The sad thing is it isn't.

I'm watching my way through the first season now.

And, yeah, now that I think about it--I'm surprised these two guys aren't drug-addicted, alcoholic, shell-shocked wrecks. :lol:
 
Sorry but how would these characters have these lives without being swallowed by angst. Seriously. The problem is their isn't nearly enough angst, it should truly be the darkest character driven show on television, for its material.

The sad thing is it isn't.

I'm watching my way through the first season now.

And, yeah, now that I think about it--I'm surprised these two guys aren't drug-addicted, alcoholic, shell-shocked wrecks. :lol:
Well Dean does use liquid courage as a means to deal with his life, and we certainly see Dean descend into a shell shocked mess and Sam certainly had his issues with addiction and you do see how far he falls as well, but the show often (be it at the networks request or their own judgment) will often go to a lighter episode where the characters still suffer but its clearly not crippling them. That was my single biggest problem with season 5. And Can I just say 8 episode in and we haven't had a humor episode (thats this week). Last year by episode 9 4 episode were either light material or out and out humor. Thank god we aren't repeating that.
 
I love season six. It's been a pleasant surprise. It really kicked into gear in episode five.
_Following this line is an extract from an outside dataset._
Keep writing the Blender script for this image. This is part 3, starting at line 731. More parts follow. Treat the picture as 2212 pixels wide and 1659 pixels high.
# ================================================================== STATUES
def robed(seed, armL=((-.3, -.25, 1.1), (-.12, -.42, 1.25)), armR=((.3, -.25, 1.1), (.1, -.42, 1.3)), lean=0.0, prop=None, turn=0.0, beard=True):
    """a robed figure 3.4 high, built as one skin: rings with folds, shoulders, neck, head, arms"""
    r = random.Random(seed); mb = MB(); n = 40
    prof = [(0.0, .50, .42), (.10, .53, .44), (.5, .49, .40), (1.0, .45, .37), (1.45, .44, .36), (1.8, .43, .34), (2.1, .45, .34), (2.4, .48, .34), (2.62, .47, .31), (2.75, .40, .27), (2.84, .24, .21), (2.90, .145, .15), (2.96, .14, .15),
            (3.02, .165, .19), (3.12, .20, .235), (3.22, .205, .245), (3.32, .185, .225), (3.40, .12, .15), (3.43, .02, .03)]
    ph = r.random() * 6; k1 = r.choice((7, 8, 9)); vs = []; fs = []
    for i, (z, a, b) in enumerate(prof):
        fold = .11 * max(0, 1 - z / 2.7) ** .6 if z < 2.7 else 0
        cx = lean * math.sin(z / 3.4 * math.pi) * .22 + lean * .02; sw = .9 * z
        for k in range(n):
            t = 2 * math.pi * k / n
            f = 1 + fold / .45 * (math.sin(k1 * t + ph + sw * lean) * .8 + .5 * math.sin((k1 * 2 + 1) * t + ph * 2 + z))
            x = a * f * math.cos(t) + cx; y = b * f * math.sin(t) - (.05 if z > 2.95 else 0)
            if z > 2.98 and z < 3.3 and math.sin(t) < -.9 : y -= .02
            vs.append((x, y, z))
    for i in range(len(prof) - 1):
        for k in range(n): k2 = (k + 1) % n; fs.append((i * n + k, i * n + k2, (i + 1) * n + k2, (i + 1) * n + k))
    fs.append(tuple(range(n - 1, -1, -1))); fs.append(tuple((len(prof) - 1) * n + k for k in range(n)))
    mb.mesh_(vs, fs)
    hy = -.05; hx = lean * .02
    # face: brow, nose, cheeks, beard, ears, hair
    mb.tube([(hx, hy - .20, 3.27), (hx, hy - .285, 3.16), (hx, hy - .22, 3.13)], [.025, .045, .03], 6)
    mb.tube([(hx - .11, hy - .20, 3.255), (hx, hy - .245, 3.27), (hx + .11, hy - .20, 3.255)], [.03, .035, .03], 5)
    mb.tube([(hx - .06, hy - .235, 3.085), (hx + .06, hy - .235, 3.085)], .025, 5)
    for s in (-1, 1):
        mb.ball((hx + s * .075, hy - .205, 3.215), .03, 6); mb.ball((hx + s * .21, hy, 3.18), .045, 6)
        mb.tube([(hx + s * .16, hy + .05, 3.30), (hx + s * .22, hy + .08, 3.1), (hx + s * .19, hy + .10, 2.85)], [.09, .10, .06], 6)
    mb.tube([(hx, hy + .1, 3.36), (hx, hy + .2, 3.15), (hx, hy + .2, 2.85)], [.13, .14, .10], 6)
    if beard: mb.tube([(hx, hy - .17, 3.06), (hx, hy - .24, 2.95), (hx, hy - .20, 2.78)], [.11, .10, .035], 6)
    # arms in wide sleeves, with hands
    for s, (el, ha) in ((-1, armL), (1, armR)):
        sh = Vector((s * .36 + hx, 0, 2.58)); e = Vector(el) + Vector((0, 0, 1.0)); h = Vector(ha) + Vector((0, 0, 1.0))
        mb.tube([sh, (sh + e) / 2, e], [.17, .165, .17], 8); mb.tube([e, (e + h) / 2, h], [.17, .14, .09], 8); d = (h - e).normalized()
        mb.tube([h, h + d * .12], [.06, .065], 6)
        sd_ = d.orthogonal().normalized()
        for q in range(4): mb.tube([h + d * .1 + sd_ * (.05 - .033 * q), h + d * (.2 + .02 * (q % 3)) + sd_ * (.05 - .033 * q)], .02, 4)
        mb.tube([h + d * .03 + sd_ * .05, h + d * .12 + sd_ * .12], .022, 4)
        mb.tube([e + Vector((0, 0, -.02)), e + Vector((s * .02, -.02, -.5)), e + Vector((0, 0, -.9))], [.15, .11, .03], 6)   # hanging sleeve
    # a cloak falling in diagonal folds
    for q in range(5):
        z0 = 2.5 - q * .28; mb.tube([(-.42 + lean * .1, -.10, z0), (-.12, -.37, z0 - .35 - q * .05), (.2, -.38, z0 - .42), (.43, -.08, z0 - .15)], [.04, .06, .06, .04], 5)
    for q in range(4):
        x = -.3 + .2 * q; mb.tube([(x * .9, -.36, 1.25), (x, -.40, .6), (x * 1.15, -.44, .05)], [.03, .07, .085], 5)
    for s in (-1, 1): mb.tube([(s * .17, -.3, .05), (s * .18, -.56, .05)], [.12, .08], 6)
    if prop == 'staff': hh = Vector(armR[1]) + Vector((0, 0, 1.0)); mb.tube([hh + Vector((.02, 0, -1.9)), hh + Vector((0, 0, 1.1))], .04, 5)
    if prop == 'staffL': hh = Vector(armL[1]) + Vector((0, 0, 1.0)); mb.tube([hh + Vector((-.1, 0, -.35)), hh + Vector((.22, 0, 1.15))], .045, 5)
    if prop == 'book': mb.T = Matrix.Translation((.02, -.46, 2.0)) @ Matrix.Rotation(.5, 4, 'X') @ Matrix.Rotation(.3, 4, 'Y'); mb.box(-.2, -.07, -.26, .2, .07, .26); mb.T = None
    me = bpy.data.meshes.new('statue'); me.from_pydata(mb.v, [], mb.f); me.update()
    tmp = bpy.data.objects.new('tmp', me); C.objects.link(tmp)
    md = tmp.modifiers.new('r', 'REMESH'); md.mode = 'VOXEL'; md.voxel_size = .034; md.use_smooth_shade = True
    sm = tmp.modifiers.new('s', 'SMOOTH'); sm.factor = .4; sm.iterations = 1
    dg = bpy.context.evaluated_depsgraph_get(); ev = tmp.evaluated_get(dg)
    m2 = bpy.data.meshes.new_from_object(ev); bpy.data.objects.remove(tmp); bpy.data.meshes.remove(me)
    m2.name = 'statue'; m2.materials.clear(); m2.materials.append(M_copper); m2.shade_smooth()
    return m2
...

And you were very, very much against a year 6. I was always cautiously hopeful, but thought season five was a definite decline in quality from its best season. But besides a disappointing opener, I have liked every episode (though I don't think they had a Great episode yet this episode).

But as much as I love the angst, I really, really want Sam back (of course then we will get to deal with Sam's experience in hell).
 
I have a feeling Sam won't be whole until mid-season and then the second half of the season would have to deal with the emotional scars of Sam's time in Hell along with everything he's done during the time he was without a soul.
 
I hope Sera goes balls to the wall with that. I think Padalecki has grown a great deal as an actor. I hope his devastation is messy as hell.